What do you like doing when you aren’t at work?

I could talk at length about my extracurricular interests. I really am a seeker of information. I think the reason why I identify so well with my current position at Technica is because I’m a small part of the public information dissemination process. A lot of my recreational activities involve discovering knowledge and information in some way. I really enjoy reading and visiting bookstores and museums and art galleries especially. A lot of my hobbies are quite solitary, because I’m a natural introvert, but I also enjoy spending time with friends and family. I’m a huge film enthusiast, so that’s an important part of my life, not just as a hobby but as an extension of my personality. I’m such a cinephile. I find such joy in visiting the cinema and even reading about films and the film-making process. I’m also a very service-oriented person, so I like to involve myself in the community as much as possible through service. I also am quite active, and when it’s comfortable outside I enjoy jogging, or walking on this lovely trail that’s by my apartment. So that basically encompasses my life outside of work.

What is the one book that is most important to you?

There are so many books that I really enjoy…

You can name a few, it doesn’t have to be just one.

OK, I feel like I would be betraying some of my most meaningful reads by ranking them in any way. I remember The Glass Castle by Jeannette Walls made a very strong impression on me when I read it as a junior in high school. It’s an autobiographical account of Jeannette’s very unconventional upbringing and how she battled against the circumstances that her bohemian parents and their devil-may-care lifestyle created for her siblings and herself to accomplish her goal of becoming a writer in New York. Although I didn’t identify strongly with her experiences, I appreciated the portrait of resilience she conveyed. I’m also very attached to The Perks of Being a Wallflower. I have it with me, I’m reading it again. It was very cathartic, especially when I was struggling to cope with not having a sense of belonging when I was in high school. I felt a lot of similarities in the way that Charlie, the protagonist, describes being different. Charlie is different in that he is unique and gifted. I’ve always felt different in the sense that I sometimes struggle to feel that I truly belong anywhere. Oh, and Jane Eyre! I love Jane Eyre. I remember I was so endeared by that story when I first read it during my junior year of high school, and so impressed by Jane’s strong sense of self-respect and determination even in the face of the misfortune that she consistently encounters. I highly recommend the 2011 film adaptation.

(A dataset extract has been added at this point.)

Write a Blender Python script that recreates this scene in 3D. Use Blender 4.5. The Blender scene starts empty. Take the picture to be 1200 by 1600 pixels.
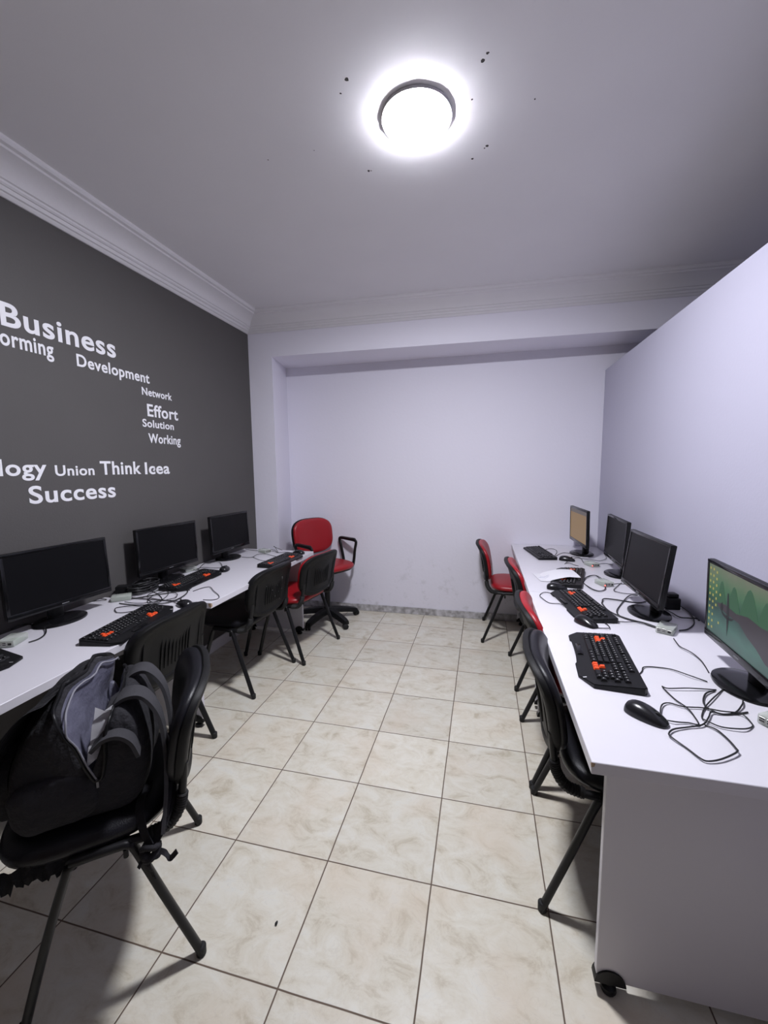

If you could live in any other time or place, where/when would it be?

If I could choose to live in any other place, it would be Stars Hollow, from Gilmore Girls. I’m a small-towner at heart and really always found a sense of comfort in returning to that small, intimate community setting. I think I would have appreciated that more than Rory, one of the titular “Gilmore girls” who always gravitated more toward the bigger cities and the glamour held within, but I would choose Stars Hollow in an alternate universe.

What is your favorite thing about working at Technica?

I am really grateful to rediscover passion every single day while at work. I was worried about being able to find an opportunity that allowed me to apply my skills and education while also gaining knowledge and remaining engaged and excited while exploring the material at hand. I’ve found that each of those qualities are consistent with Technica and the opportunity that I have here. I also enjoy the sense of community that I’ve found here. There’s great mentorship and friendship to be found and enjoyed among my coworkers. It really is, I keep saying this, but it really is a dream come true to work at a very rare and unique company like Technica.